A TV digital brasileira adotou o
padrão japonês, como queriam os radiodifusores, descartou a
multiprogramação, importante para a democratização da comunicação, mas
vai ter quatro canais públicos, o que é uma boa notícia.

Lia Ribeiro Dias

Outdoors nas rodovias da Itália

avisam a chegada da TV digital

terrestre
No último trimestre de 2007, devem chegar ao mercado os primeiros
televisores digitais e as caixas que fazem a conversão do sinal digital
para o analógico, para serem acopladas aos televisores convencionais,
esses que os brasileiros têm em casa. Quem adquirir um desses dois
aparelhos, e morar nas cidades de São Paulo e Rio de Janeiro (onde as
emissoras já estão equipadas), poderá, então, receber o sinal da TV
digital. Qual a vantagem? Nos televisores digitais, a imagem é de
cinema. Nos analógicos integrados ao conversor de sinal, tem a
qualidade de um DVD. Acabam os chuviscos e fantasmas.

A TV digital começou a se tornar realidade no país no dia 29 de junho,
quando o presidente Lula assinou o decreto que cria o Sistema
Brasileiro de TV Digital Terrestre, o SBTVD-T. O decreto define os
critérios para a implantação da TV digital (veja o quadro), estabelece
a adoção do padrão de sinais do japonês ISDB, e um prazo de dez anos
para a migração do sistema analógico para o digital. Durante esse
período, as emissoras transmitirão a programação nos dois formatos.

Mas a TV digital é só isso? Não. Mais do que uma imagem de boa
qualidade, ela tem atributos que não estão na TV analógica, como a
interatividade. Por meio do chamado canal de retorno, que pode ser um
telefone fixo, o celular, a internet ou um dispositivo sem fio, o
telespectador pode participar de votações, responder a enquetes, fazer

compras, e ter acesso a uma série de serviços de governo eletrônico,
por exemplo. O uso do canal de retorno, contudo, será tarifado.
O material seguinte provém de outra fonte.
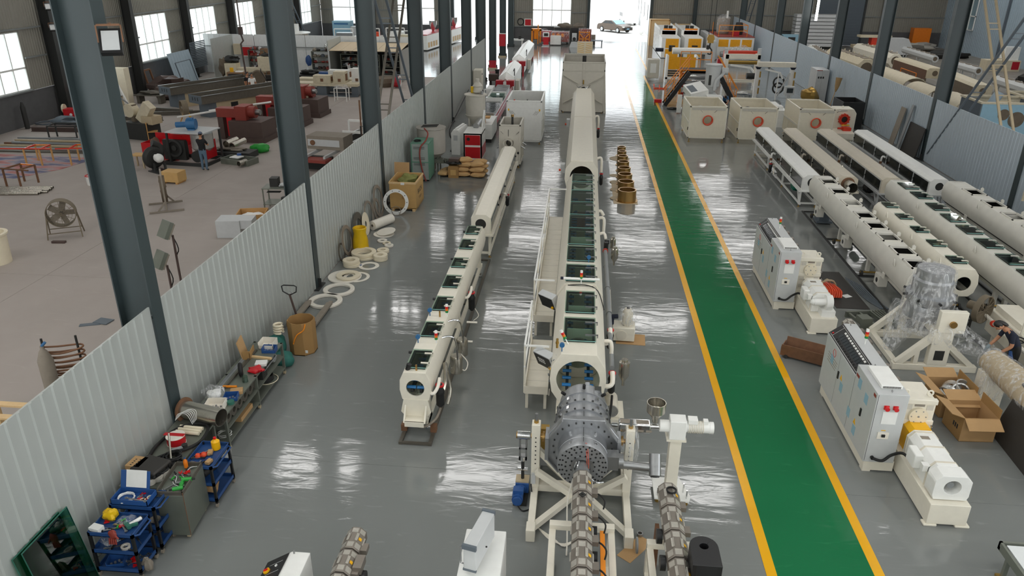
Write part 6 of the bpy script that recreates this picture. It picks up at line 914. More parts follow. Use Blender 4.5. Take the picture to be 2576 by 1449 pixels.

Outra grande inovação é a possibilidade de colocar, na mesma faixa de
espectro, mais canais. Hoje, cada emissora de TV ocupa 6 MHz de faixa
de freqüência, onde só pode ser transmitido um canal. Na tecnologia
digital, cada emissora em funcionamento vai receber os mesmos 6 MHz,
que podem transmitir, no mínimo, quatro canais — o que, teoricamente,
amplia a oferta de conteúdo e abre espaço para as produções
alternativas, universitárias e comunitárias.

Só que o modelo digital definido pelo Brasil não estabelece a
multiprogramação para as TV comerciais. E a Rede Globo e o SBT já
anunciaram que não vão fazer multiprogramação. Vão transmitir, na
digital, só um canal, privilegiando o formato em alta definição, que
ocupa todos os 6 MHz do espectro, e a transmissão para receptores
móveis, basicamente celulares. Segundo Roberto Franco, diretor do SBT,
não é economicamente viável para as emissoras de TV, cujo modelo está
baseado na gratuidade da transmissão e na sua sustentação econômica
pela publicidade, fazer mais do que uma programação digital. Para ele,
países que optaram pela multiprogramação não são exemplo para o Brasil,
porque essa opção prevê a convivência de canais gratuitos e pagos, o
que não é permitido pela legislação brasileira.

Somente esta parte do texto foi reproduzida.